せっかくの機会ですので、ぜひご利用ください。

 


揃えの美学

2012-02-06 | 仕事について

アウロラが昨夏のマーレリグリアに続いて、マーレティレニアを3月か4月頃発売します。

イタリア半島を囲む4つの海をテーマにしたこのシリーズは、ライトブルーのリグリア、エメラルドグリーンのティレニアときたので、今後どのような色でシリーズ展開をしていくのかという憶測を呼び、皆さんの興味を惹いています。

ティレニアは当店にも当然入荷してきます。

85周年記念レッド、から続くこのシリーズは、ただの色違いだと思いながらも、やはり揃えたくなる魅力に満ち溢れています。

アウロラのこのシリーズでなくても万年筆には揃えることの魅力が仕掛けられているものがあります。

ペリカンスーベレーンのM400からM800はインクの色とボディカラーをコーディネートすることもできるし、年代ごとに微妙に違う仕様の違いを全く同じ緑縞ばかり揃えて楽しむこともできる。

ペン先の設定もたくさんありますので、揃える幅が広がります。

私の知っているある岐阜の木工家のように、オレンジのドルチェビータのシリーズを全て揃えたいと思う人もいるかもしれません。

他にもアウロラの大陸シリーズ、デルタ民族シリーズなど、少しずつ形と色を違えて発売される万年筆の楽しみは揃えの美学を刺激します。

工房楔のパトリオットボールペン、新しく作り始めたマンハッタンボールペン(https://www.p-n-m.net/contents/products/category2-13.html)も形は同じだけど、材料ごとに味わいが違い、まさに揃えの美学を満足させてくれるものになっています。

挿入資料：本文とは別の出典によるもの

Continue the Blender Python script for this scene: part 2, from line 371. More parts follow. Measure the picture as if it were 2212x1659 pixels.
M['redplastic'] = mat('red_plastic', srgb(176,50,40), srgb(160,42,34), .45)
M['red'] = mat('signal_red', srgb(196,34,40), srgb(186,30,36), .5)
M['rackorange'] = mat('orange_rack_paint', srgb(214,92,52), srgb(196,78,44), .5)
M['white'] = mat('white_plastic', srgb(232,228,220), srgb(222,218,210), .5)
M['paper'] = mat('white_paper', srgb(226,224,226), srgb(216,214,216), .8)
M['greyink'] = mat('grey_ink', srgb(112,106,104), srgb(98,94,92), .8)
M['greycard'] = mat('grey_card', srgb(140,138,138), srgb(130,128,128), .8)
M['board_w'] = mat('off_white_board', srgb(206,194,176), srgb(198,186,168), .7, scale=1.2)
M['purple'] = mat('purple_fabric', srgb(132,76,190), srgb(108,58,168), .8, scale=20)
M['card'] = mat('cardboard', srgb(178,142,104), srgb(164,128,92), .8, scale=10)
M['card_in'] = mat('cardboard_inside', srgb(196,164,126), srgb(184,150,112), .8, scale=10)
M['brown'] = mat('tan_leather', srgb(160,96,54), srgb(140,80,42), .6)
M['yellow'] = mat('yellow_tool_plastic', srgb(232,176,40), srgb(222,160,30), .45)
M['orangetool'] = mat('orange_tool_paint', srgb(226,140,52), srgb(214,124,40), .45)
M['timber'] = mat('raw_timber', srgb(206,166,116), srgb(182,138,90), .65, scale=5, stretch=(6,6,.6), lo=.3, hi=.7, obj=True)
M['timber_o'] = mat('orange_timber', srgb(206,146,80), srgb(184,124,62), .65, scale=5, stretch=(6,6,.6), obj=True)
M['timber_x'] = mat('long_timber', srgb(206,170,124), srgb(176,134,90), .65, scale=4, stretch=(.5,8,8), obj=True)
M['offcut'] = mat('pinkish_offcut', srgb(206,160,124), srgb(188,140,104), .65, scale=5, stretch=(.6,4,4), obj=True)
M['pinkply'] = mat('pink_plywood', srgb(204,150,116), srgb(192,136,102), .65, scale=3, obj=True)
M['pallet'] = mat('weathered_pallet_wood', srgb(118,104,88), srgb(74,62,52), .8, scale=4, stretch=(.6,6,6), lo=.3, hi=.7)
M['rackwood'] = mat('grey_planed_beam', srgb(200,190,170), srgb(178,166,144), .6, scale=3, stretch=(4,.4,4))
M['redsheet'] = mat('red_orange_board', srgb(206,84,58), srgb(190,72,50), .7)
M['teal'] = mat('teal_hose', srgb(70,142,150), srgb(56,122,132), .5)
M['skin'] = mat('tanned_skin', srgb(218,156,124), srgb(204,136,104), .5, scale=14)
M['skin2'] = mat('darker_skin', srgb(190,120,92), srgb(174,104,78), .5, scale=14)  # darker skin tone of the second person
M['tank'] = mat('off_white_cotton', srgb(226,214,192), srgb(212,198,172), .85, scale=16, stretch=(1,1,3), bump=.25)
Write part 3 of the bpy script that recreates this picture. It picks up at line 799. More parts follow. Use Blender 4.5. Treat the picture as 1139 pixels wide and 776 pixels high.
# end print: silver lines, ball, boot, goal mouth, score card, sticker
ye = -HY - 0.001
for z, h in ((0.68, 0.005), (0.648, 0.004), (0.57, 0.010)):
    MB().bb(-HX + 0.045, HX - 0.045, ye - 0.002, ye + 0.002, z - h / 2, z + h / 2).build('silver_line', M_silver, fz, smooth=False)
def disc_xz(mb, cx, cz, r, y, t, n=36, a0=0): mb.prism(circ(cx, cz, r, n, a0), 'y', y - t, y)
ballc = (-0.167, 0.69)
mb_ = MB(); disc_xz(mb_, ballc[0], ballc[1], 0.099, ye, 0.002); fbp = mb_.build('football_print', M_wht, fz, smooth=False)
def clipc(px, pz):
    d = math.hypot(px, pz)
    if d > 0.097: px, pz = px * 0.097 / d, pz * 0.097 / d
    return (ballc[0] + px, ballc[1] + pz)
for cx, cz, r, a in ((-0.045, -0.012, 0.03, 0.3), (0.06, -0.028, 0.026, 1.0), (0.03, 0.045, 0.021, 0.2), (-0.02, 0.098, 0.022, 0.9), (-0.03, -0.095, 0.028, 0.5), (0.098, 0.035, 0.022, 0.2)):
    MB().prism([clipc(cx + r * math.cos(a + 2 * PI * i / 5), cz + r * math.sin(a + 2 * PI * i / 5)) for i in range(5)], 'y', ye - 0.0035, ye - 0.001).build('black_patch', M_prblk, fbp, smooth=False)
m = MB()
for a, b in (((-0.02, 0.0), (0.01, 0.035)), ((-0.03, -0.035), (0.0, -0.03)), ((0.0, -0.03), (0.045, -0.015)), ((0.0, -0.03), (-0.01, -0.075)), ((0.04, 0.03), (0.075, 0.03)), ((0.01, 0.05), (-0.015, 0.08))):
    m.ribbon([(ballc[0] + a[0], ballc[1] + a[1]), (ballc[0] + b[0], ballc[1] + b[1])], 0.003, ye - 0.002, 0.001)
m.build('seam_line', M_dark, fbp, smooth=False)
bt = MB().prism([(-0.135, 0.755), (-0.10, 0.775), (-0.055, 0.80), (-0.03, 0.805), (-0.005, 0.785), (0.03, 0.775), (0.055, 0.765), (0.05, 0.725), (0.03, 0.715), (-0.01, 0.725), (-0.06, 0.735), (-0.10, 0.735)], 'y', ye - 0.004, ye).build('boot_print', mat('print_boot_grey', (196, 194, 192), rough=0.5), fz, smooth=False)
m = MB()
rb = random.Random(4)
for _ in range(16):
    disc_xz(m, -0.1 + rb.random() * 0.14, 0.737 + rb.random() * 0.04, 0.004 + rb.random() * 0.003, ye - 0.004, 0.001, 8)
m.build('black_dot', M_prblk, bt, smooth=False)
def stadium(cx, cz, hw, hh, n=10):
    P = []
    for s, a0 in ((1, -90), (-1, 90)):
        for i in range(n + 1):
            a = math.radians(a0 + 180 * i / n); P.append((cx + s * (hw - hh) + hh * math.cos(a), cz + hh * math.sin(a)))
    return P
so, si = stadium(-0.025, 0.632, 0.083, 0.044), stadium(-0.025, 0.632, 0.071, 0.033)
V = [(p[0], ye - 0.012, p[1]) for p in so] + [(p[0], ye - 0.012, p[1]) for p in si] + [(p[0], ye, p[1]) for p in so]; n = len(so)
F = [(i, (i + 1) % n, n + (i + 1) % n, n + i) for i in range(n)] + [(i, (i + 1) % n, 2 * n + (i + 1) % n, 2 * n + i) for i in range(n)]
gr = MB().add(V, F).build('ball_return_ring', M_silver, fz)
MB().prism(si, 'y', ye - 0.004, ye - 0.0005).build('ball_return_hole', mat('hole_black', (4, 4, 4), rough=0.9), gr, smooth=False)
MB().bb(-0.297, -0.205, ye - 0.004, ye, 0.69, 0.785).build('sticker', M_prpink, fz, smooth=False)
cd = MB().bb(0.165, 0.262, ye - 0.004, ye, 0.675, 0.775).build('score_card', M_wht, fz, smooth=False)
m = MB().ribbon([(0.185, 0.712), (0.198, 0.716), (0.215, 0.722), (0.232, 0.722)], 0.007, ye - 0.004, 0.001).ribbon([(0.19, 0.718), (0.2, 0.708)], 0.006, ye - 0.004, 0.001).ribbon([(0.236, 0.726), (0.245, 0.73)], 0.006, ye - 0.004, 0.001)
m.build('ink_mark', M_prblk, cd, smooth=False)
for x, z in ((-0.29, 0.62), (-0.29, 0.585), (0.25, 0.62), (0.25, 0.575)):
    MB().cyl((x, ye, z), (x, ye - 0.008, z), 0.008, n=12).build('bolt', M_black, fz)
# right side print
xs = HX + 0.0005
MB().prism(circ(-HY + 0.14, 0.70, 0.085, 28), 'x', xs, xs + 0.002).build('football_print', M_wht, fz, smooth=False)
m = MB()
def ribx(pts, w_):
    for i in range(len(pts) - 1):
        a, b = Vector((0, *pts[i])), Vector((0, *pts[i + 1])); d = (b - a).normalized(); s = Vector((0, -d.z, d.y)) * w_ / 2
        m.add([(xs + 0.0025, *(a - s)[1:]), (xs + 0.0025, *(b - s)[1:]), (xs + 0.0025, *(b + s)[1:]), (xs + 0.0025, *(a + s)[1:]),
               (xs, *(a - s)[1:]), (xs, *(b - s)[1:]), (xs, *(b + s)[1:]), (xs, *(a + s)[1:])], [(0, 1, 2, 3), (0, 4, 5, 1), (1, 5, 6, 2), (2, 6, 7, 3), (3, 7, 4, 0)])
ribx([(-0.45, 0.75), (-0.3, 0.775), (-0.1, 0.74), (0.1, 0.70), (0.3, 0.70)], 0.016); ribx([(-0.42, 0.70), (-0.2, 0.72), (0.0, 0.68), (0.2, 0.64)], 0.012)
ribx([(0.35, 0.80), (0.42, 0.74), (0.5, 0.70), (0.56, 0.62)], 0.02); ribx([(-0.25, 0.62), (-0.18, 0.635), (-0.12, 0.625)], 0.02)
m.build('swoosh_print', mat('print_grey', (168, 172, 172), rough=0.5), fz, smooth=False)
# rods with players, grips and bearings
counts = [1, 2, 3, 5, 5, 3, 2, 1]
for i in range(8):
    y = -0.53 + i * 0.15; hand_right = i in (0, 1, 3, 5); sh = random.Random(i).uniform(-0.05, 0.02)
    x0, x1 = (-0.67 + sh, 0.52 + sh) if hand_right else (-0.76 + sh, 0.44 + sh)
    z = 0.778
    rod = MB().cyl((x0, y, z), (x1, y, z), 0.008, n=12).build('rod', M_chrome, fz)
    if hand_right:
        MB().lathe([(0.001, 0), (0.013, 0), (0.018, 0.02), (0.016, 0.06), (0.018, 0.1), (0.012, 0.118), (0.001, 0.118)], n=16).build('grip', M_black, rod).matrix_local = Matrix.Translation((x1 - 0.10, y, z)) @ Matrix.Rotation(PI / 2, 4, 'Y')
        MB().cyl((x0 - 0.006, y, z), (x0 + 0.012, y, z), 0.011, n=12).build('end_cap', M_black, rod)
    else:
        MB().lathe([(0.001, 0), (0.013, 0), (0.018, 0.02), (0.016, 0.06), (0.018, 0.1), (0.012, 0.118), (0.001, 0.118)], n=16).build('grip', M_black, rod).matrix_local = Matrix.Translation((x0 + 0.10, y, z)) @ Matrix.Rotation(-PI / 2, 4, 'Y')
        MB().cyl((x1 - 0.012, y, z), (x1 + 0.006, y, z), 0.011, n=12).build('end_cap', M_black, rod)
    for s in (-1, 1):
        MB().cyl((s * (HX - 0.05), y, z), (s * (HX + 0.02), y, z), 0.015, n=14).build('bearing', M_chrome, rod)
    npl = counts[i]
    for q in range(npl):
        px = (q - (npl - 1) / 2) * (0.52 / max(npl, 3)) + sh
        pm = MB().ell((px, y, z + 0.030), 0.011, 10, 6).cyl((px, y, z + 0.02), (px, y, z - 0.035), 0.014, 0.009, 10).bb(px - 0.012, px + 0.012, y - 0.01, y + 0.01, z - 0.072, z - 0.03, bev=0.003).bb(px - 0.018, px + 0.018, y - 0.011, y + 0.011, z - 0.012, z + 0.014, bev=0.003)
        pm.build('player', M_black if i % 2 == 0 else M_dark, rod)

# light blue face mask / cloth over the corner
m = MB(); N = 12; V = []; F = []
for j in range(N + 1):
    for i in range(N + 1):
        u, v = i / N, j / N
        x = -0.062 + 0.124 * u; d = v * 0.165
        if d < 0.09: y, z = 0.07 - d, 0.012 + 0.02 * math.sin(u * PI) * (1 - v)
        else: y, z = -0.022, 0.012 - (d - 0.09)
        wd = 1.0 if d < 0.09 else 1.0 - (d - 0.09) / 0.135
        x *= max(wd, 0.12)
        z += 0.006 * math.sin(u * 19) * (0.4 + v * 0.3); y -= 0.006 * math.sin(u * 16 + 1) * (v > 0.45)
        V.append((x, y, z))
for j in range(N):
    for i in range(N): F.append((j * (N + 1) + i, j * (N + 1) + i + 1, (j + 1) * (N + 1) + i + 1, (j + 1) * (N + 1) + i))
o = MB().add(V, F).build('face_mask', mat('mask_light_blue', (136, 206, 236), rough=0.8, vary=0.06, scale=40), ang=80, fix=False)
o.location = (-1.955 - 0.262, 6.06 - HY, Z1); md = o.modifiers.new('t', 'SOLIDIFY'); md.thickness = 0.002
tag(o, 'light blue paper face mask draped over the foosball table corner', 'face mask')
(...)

揃えの美学はそれを一同に見渡すことができるものの存在が不可欠で、万年筆やボールペンの場合ペンケースになります。

ペンケースはただペンを持ち運ぶためのものだと思っていた若かりし日の自分を恥ずかしく思うほどに、ペンケースの中身をコーディネートすることは、実用的には複数本持つ理由が見つけにくい万年筆を複数本持ち歩くエネルギーの源になります。